Extract, unchanged, each line of the listing below from its first line through the line that contains "w = bpy.data.worlds.new('World');", inclusive, and nothing else.

* Start Extracted entries *

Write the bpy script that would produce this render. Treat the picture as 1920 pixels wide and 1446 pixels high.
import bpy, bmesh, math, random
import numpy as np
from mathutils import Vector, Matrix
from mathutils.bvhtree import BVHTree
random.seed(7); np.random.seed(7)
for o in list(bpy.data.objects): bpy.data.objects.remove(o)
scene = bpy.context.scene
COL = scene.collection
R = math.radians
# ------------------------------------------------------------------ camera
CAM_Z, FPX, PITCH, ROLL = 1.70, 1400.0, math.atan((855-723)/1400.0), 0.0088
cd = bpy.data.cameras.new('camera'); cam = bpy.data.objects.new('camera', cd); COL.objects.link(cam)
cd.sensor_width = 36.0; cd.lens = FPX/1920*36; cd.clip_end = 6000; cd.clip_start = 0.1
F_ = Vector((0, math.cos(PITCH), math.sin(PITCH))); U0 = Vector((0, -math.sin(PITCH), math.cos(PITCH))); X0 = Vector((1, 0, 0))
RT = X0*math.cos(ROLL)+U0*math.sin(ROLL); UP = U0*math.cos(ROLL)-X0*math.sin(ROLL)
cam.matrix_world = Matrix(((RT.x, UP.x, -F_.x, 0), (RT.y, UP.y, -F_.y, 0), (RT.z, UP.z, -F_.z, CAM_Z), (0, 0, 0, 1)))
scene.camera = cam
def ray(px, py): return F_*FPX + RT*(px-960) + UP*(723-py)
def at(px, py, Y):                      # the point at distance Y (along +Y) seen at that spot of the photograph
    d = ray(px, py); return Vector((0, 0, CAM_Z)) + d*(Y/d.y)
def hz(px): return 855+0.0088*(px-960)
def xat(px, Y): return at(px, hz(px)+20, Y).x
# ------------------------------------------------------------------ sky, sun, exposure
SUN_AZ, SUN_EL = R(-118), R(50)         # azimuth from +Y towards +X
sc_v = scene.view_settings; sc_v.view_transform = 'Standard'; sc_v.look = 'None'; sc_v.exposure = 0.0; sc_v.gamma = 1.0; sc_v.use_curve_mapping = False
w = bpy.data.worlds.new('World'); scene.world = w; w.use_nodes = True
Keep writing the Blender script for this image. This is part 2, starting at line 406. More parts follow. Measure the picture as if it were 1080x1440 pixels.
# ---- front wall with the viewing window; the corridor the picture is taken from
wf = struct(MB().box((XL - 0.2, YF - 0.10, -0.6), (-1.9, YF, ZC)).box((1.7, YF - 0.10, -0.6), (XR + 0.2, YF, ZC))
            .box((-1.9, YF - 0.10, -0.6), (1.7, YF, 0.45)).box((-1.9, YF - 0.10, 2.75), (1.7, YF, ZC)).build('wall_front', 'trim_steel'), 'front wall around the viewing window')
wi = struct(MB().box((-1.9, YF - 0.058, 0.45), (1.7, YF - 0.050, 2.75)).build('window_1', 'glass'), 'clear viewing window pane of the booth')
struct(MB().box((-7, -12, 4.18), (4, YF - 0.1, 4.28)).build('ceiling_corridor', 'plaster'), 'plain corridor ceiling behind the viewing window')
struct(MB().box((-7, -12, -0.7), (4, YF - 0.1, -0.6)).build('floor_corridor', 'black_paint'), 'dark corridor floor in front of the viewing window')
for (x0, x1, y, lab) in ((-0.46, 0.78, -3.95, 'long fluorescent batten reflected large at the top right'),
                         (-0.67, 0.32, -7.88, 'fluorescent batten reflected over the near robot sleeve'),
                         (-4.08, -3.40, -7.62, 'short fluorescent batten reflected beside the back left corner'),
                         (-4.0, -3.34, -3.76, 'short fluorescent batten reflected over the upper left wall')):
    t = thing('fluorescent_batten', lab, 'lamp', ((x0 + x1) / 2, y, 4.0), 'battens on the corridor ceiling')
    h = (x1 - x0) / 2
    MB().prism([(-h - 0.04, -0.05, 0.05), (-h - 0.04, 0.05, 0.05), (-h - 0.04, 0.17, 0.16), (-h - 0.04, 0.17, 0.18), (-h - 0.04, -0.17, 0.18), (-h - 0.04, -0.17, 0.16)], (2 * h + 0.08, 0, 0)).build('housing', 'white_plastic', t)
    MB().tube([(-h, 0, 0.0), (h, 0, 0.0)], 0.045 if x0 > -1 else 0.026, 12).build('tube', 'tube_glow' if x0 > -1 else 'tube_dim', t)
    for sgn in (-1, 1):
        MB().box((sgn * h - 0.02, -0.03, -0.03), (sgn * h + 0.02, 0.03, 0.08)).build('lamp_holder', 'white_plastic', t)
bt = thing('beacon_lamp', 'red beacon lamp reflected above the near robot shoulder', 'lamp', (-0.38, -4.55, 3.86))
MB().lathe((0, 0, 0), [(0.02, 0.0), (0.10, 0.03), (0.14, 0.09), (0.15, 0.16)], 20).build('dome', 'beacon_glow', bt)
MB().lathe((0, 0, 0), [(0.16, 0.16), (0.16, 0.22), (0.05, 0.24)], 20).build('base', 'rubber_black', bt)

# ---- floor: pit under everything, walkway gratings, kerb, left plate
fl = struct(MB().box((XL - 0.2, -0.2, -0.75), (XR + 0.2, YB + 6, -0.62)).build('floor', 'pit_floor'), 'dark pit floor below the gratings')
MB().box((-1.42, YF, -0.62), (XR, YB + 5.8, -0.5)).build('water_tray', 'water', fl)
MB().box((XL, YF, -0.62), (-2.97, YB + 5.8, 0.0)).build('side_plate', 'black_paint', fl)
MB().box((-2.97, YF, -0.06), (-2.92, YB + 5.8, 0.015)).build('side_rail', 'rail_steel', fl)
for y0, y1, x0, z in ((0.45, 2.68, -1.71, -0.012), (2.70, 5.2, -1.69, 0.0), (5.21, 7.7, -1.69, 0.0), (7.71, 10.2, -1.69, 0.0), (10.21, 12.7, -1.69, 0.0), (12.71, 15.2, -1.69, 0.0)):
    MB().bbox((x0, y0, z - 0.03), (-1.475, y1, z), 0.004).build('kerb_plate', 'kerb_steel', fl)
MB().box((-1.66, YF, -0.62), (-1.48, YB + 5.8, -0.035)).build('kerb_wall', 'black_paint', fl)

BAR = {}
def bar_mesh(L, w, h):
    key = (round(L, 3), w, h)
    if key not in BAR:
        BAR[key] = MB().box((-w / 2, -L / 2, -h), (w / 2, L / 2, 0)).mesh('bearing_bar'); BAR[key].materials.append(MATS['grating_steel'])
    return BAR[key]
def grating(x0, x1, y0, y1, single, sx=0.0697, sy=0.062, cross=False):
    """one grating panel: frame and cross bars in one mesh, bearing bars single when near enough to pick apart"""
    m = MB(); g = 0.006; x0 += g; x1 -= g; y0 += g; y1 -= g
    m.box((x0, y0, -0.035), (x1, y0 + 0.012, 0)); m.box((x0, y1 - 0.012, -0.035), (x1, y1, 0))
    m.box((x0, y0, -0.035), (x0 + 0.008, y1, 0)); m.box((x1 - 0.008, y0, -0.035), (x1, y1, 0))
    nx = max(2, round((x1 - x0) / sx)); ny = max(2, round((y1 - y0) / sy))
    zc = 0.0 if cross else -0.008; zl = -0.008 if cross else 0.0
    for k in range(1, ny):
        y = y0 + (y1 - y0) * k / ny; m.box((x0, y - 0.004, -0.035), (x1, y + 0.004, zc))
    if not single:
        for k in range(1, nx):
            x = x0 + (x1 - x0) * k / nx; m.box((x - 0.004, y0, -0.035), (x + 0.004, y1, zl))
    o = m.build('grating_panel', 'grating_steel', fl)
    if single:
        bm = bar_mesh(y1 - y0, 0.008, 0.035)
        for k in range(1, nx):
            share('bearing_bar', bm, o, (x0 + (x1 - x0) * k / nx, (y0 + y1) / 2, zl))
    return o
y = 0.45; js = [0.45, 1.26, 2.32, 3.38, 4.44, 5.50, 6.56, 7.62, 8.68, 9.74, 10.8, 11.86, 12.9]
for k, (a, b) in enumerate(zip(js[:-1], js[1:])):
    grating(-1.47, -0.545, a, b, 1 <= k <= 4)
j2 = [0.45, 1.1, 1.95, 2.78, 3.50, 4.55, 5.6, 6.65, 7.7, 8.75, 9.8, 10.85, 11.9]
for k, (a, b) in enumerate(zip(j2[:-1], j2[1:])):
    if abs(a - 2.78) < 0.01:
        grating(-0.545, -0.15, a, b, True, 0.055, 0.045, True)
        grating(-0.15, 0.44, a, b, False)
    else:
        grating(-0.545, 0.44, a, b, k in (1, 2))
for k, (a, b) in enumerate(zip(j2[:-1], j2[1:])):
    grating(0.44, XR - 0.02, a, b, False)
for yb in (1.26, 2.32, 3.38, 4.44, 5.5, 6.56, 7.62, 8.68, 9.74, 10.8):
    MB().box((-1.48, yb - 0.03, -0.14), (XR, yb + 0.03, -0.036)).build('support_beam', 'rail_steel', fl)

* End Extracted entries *

:: Output for this task ::
Write the bpy script that would produce this render. Treat the picture as 1920 pixels wide and 1446 pixels high.
import bpy, bmesh, math, random
import numpy as np
from mathutils import Vector, Matrix
from mathutils.bvhtree import BVHTree
random.seed(7); np.random.seed(7)
for o in list(bpy.data.objects): bpy.data.objects.remove(o)
scene = bpy.context.scene
COL = scene.collection
R = math.radians
# ------------------------------------------------------------------ camera
CAM_Z, FPX, PITCH, ROLL = 1.70, 1400.0, math.atan((855-723)/1400.0), 0.0088
cd = bpy.data.cameras.new('camera'); cam = bpy.data.objects.new('camera', cd); COL.objects.link(cam)
cd.sensor_width = 36.0; cd.lens = FPX/1920*36; cd.clip_end = 6000; cd.clip_start = 0.1
F_ = Vector((0, math.cos(PITCH), math.sin(PITCH))); U0 = Vector((0, -math.sin(PITCH), math.cos(PITCH))); X0 = Vector((1, 0, 0))
RT = X0*math.cos(ROLL)+U0*math.sin(ROLL); UP = U0*math.cos(ROLL)-X0*math.sin(ROLL)
cam.matrix_world = Matrix(((RT.x, UP.x, -F_.x, 0), (RT.y, UP.y, -F_.y, 0), (RT.z, UP.z, -F_.z, CAM_Z), (0, 0, 0, 1)))
scene.camera = cam
def ray(px, py): return F_*FPX + RT*(px-960) + UP*(723-py)
def at(px, py, Y):                      # the point at distance Y (along +Y) seen at that spot of the photograph
    d = ray(px, py); return Vector((0, 0, CAM_Z)) + d*(Y/d.y)
def hz(px): return 855+0.0088*(px-960)
def xat(px, Y): return at(px, hz(px)+20, Y).x
# ------------------------------------------------------------------ sky, sun, exposure
SUN_AZ, SUN_EL = R(-118), R(50)         # azimuth from +Y towards +X
sc_v = scene.view_settings; sc_v.view_transform = 'Standard'; sc_v.look = 'None'; sc_v.exposure = 0.0; sc_v.gamma = 1.0; sc_v.use_curve_mapping = False
w = bpy.data.worlds.new('World'); scene.world = w; w.use_nodes = True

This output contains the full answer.